(or a harsher title: "Company pushing me to sign a fake report about my working hours")
There is a project which is partially funded by an outside source (government subsidy), and I'm a developer involved in this project.
Therefore the financial department has to create records every month about each of us, how many hours we spent on this project, because the company gets paid based on the manhours worked on the project.
So I got a printed table about last month, where a lot of days were filled that I worked so and so many hours on the project. The problem is, that (probably to save time and effort) they just filled in days randomly. I was never asked to fill out paperwork about each day, so they just took the total hours which were planned for me for this project, and distributed them seemingly randomly across the month.
They asked me to sign that document.
The problem is, that several days where they put hours in for me, I was on vacation. They probably didn't take the time to look up my records (we sign in and out every day, so they could have looked up which days I was working and which days I wasn't).
I notified them about this mistake and asked them to put those hours to the days when I was actually working, but they insist that I shouldn't waste their time redoing the report, and I should just sign it because "nobody will really check it." Management is also leaning towards just letting it happen, because they don't want to "waste time" with "such trivialities."

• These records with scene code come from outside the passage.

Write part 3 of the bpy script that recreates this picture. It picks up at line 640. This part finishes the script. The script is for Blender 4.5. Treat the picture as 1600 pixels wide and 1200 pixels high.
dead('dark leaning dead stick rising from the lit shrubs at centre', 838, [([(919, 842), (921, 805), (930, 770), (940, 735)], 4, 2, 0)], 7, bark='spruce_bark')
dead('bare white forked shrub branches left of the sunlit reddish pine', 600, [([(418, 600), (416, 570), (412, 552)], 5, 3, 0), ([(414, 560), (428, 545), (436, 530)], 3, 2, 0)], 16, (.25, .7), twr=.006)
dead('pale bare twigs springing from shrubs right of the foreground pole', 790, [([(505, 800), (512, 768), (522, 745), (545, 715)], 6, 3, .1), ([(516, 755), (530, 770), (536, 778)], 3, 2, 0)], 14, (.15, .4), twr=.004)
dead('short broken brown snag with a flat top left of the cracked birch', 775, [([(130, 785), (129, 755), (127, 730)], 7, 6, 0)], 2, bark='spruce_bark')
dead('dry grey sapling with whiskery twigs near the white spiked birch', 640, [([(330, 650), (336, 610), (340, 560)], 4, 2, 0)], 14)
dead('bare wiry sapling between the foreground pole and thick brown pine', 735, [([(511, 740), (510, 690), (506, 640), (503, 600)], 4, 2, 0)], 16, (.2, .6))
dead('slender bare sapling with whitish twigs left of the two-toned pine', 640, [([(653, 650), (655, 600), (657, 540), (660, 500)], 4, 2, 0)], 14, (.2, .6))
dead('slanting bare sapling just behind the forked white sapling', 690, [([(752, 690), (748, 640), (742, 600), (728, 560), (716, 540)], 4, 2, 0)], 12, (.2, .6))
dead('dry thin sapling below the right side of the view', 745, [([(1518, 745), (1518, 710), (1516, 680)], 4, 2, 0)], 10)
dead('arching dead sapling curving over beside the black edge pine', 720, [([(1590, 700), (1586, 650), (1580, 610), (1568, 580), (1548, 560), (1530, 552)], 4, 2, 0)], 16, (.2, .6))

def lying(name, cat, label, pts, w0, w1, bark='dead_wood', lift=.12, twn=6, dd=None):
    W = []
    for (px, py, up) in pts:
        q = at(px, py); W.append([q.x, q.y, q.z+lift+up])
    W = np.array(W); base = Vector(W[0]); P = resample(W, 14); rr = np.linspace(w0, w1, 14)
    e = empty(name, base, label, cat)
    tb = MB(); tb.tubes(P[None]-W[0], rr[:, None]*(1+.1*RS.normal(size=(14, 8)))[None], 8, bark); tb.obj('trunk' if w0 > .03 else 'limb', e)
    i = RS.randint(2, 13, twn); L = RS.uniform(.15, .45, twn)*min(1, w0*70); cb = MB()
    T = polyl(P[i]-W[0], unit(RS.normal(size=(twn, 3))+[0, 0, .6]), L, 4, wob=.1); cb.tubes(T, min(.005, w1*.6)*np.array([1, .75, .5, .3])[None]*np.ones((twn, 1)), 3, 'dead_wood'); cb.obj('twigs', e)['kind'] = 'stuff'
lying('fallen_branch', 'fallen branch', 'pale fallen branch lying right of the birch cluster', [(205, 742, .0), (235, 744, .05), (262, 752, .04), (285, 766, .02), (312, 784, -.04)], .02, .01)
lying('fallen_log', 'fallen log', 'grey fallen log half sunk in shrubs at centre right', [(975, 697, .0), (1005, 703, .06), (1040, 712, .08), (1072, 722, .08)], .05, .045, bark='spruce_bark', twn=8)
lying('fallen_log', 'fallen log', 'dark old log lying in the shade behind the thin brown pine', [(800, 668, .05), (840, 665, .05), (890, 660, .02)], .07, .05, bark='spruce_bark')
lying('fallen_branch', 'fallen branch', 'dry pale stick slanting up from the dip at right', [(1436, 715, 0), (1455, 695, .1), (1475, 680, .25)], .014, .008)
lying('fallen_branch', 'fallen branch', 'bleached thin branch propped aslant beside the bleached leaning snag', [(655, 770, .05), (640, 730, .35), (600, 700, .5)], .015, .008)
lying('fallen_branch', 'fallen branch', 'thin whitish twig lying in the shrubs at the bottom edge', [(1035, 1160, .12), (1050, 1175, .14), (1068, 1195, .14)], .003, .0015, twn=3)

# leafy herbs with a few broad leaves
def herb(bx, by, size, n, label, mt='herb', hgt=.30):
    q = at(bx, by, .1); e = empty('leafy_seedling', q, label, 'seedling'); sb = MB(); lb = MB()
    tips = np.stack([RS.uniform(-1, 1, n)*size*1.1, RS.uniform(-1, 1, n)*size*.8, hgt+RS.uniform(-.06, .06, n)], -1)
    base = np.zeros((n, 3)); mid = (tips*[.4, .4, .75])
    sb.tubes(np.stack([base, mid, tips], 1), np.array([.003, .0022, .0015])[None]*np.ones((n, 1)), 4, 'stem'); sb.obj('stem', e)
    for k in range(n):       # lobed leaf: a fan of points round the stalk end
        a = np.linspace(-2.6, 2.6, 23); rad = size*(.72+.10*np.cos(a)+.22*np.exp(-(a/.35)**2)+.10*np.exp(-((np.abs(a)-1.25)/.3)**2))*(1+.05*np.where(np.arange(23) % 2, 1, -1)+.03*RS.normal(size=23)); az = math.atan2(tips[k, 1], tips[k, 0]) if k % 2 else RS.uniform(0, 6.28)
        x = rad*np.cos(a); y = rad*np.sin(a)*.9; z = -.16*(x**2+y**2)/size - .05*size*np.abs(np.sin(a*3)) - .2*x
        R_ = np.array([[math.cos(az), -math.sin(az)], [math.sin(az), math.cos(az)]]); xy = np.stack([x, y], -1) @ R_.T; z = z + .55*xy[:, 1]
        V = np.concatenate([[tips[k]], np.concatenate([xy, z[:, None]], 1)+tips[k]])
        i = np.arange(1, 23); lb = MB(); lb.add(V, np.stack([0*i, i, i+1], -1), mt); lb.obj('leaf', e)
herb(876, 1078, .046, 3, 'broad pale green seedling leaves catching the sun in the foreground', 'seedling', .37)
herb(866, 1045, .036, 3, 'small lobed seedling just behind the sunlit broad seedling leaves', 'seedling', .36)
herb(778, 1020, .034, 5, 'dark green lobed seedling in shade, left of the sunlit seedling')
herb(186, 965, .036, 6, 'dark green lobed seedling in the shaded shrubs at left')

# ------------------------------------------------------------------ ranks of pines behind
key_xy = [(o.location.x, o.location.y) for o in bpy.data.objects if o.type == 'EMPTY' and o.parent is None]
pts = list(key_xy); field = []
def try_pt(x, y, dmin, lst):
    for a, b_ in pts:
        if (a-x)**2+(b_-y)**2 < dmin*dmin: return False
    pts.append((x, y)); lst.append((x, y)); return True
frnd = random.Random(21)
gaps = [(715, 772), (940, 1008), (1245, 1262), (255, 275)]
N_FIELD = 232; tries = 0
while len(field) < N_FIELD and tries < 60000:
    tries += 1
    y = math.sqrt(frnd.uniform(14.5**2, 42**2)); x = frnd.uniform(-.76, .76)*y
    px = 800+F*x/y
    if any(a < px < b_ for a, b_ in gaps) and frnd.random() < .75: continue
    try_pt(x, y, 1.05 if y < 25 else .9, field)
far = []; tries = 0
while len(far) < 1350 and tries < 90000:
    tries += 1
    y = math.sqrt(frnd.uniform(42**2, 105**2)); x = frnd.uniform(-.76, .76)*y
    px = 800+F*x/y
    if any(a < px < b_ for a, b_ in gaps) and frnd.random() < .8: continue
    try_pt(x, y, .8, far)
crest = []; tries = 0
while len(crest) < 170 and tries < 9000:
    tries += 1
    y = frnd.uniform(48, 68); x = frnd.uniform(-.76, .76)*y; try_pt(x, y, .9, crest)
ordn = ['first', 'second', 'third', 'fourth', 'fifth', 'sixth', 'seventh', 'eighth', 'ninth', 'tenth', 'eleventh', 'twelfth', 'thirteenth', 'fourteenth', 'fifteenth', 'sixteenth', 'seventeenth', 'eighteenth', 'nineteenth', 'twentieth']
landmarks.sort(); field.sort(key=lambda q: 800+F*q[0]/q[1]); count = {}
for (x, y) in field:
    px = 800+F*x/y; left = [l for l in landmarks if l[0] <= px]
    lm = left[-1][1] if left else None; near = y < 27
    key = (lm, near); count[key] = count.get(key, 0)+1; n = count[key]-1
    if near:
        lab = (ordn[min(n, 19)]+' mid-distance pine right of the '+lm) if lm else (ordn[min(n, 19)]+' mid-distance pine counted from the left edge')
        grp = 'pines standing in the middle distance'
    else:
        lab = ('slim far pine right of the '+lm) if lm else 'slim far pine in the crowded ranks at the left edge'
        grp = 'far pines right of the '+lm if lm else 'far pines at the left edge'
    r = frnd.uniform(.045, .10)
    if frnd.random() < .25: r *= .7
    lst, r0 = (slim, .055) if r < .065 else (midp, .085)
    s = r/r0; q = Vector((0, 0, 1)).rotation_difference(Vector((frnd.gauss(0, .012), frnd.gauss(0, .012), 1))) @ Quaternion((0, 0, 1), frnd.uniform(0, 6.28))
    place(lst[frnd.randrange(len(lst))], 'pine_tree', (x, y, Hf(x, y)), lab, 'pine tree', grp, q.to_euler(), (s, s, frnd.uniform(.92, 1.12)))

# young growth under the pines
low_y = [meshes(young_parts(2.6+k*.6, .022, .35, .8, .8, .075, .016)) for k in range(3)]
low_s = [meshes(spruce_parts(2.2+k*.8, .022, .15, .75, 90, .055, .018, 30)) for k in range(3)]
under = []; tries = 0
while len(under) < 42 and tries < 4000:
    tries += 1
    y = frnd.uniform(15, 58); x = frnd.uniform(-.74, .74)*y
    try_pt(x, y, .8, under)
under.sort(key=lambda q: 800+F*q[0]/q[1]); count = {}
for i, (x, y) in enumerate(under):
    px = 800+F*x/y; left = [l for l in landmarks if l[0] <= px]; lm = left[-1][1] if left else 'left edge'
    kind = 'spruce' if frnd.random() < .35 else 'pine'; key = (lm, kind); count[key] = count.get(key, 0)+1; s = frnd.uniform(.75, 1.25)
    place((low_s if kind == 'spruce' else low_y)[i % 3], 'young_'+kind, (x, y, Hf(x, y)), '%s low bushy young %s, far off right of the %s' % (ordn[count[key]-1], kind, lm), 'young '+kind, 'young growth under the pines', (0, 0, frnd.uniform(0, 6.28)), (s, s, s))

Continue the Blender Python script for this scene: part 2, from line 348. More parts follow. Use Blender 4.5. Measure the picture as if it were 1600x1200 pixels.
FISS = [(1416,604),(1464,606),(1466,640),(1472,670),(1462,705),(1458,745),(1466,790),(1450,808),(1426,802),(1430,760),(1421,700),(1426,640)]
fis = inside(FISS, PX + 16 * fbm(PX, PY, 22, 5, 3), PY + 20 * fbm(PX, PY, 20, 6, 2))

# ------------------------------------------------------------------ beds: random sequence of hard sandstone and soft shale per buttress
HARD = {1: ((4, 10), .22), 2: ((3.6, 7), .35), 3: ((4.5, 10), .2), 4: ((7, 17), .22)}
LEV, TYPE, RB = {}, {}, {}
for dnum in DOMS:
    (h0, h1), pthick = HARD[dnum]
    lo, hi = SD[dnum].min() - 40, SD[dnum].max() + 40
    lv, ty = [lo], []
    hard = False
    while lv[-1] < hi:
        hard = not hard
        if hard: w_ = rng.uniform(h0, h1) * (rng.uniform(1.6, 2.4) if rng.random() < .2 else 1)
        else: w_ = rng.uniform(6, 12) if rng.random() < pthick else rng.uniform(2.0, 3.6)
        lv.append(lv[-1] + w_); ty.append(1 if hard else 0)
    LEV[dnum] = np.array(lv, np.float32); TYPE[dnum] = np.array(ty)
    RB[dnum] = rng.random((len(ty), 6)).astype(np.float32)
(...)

I'm not worried about ethical concerns because signing it wouldn't report non-existent hours. I was really doing work on that project, just not on those days. Despite this, could I get into legal trouble? Could I get a criminal record for fraud if an investigation checks it? For example, the subsidizer agency will get suspicious about whether we are overbilling so they will start an investigation to carefully check the records? Maybe they will even find some fraudulent billing (which I'm unaware of so I can't say whether it might have happened). After that, all they need to do is pull out my signin/signout records or vacation records to see that hours were billed where I wasn't even working.
Is this a real danger?
There was a related question but in that case there was an obvious and malicious fraud to paint the company in a better light. In this case we aren't defrauding anyone, at least not with my hours, because I did do the work, just not on the indicated days. Could I just sign it and if an investigation (which everyone says is unlikely, but I wouldn't count on it) occurs, I can say that when signing it I just checked if the total hours were more or less right, without carefully checking each and every day?
Edit:
My intention is not about what legal actions should I take, but about how such situations can be solved in a friendly and not overreacting manner, and whether such things are likely to cause trouble or would be so insignificant as to not warrant any attention. Would any audit check each day which was filed on the project with the employees whether they were there or not? Of course the financial department says they won't, but I have the feeling that such a thing is the easiest thing to check so it will be amongst the first things to be checked.
they don't want to "waste time" with "such trivialities"
-- and you don't want to "get the company in trouble" over something "trivial to fix". You should be able to make your case easily on that basis.